I have some rather detailed thoughts about why we, as a nation and as a planet, have not developed safe, sustainable, routine, and reliable access to space (S²R²), and I plan to elaborate more fully on this in blog post.  For now, let me summarize by saying that I believe that S²R² access to space is an innovation problem, not an engineering one, and as such we need to apply the lessons of innovators more that the lessons taught in engineering schools around the country.

When I think of innovators, I think of the Wright Brothers, Wernher von Braun, and Thomas Edison to name a few.  One common thread to all of these innovators’ work was the shear number of tests that they conducted.  It helps if those tests are not all full up systems, but are simpler representations that allow for rapid and low cost iteration on ideas and design concepts.  The Wrights for instance, built a number of kites and later gliders, before building the first airplane in 1903.  The kites and gliders taught them valuable lessons, including that the then state of the art airfoil data was not accurate enough to base the design of an airplane on.

I propose that Mach 30 needs to follow a similar path, and build, fly, and test “kites” of its own to learn about what makes a good S²R² launch vehicle.  I will follow this post with some thoughts on guiding principles for a “kite” program that can directly benefit the Aurora Program.

Update 11/02/2009

A Mach 30 Kite Program should integrate into the existing Aurora Program.  Ideally, we would use the Aurora Phase 1 Design Competition to solicit design concepts to test out with kite-level technology, iterating and testing until we learned enough about S²R² space access to do design refinement and move to the next level of development.  The catch is that it is not obvious what the appropriate level of complexity represents “kites” in the S²R² design space.  So, we really have an additional challenge on our hands, namely learning how to build this new kind of “kite”.

To overcome this challenge, I recommend the following integrated road map for Aurora and Kite development (note, indicated years are notional).

1. Get ready for Aurora
   1. Complete planning for Aurora Phase I Design Competition (2010)
   2. Develop Kite Building and Testing Infrastructure (2010-2011)
2. Aurora Phase I Design Competition (2011)
3. Test promising Aurora Design Concepts using “kites”, emphasis on first stage concepts (2011-2012)
4. Develop example Aurora first stage(s) to be used as launch platform for second stage kites (2012-2013)
5. Refine Aurora stage 2 concepts and test promising concepts using “kites” (2013-2014)
6. Develop example Aurora second stage(s) and demo single seat S²R² access to space (2014-205)

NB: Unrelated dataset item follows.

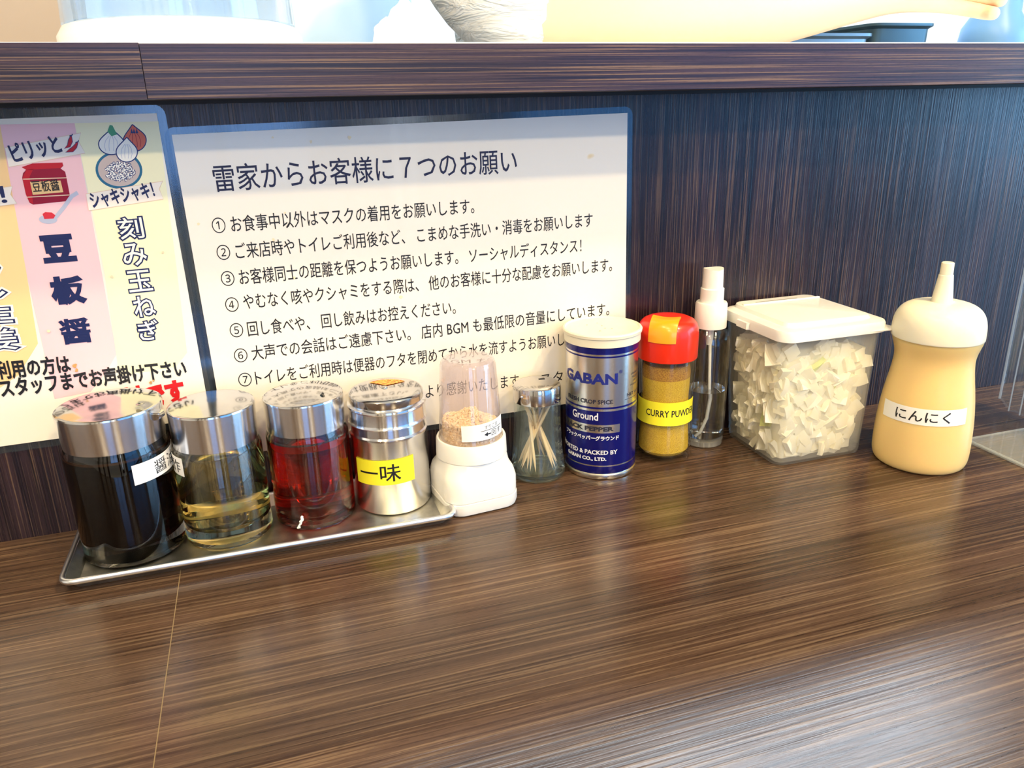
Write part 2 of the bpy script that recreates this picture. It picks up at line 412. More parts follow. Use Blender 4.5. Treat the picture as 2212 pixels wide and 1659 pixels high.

There are some assumptions as to the nature of Aurora that feed this road map.  These assumptions should not be taken as requirements, they are meant to inform the development of the Kite Program. They include:

• Aurora will likely be a 2-stage to orbit system
• Both stages of Aurora will be powered by rocket engines (no air breathing technology in Aurora)
• Aurora will likely launch vertically (though the kite program should include the ability to compare vertical and horizontal launch)
• Aurora will likely land horizontally

As I have pondered the development of kites (especially first stage kites), I have imagined a tiered approach to evolving their capabilities in order to learn what level of investment (material cost and time) is necessary to properly test Aurora design concepts.  The tiers might look something like this:

1. $200 kite
   1. Estes and electric R/C airplane components
   2. Could test basic flight stability
   3. Could be basic trainer for test pilots to give them experience across launch, climb, burn out, and return to launch site
   4. Could likely be flown several times per day
2. $2000 kite
   1. N or O class model rocket engine, extended range R/C airplane controls and higher end components
   2. Could carry larger amount of instrumentation
   3. Could test telemetry and long range flight
   4. Extend envelope of flights (higher altitude, greater speed)
   5. Could likely be flown several times per day
3. $20,000
   1. liquid rocket engine (LOX/Ethanol?), small scale UAV style controls?
   2. Could test representative speeds?
   3. Could test near representative altitudes?
   4. Could test representative trajectories (up and back)?
   5. Could develop full system materials handling and flight prep/maintenance
   6. Could test feasability of UAV controls for first stage of Aurora
   7. Could get sizing data for S²R² class first stage vehicles

The 2010-2011 Kite Program would then focus on testing the capabilities at each of these tiers and developing the necessary infrastructure to build and test vehicles like these.  The design should probably be derived from a historical example of a Mach 3-5 aircraft, and not focus on what a first stage for Aurora might look like.  That can wait until after the phsae I design competition.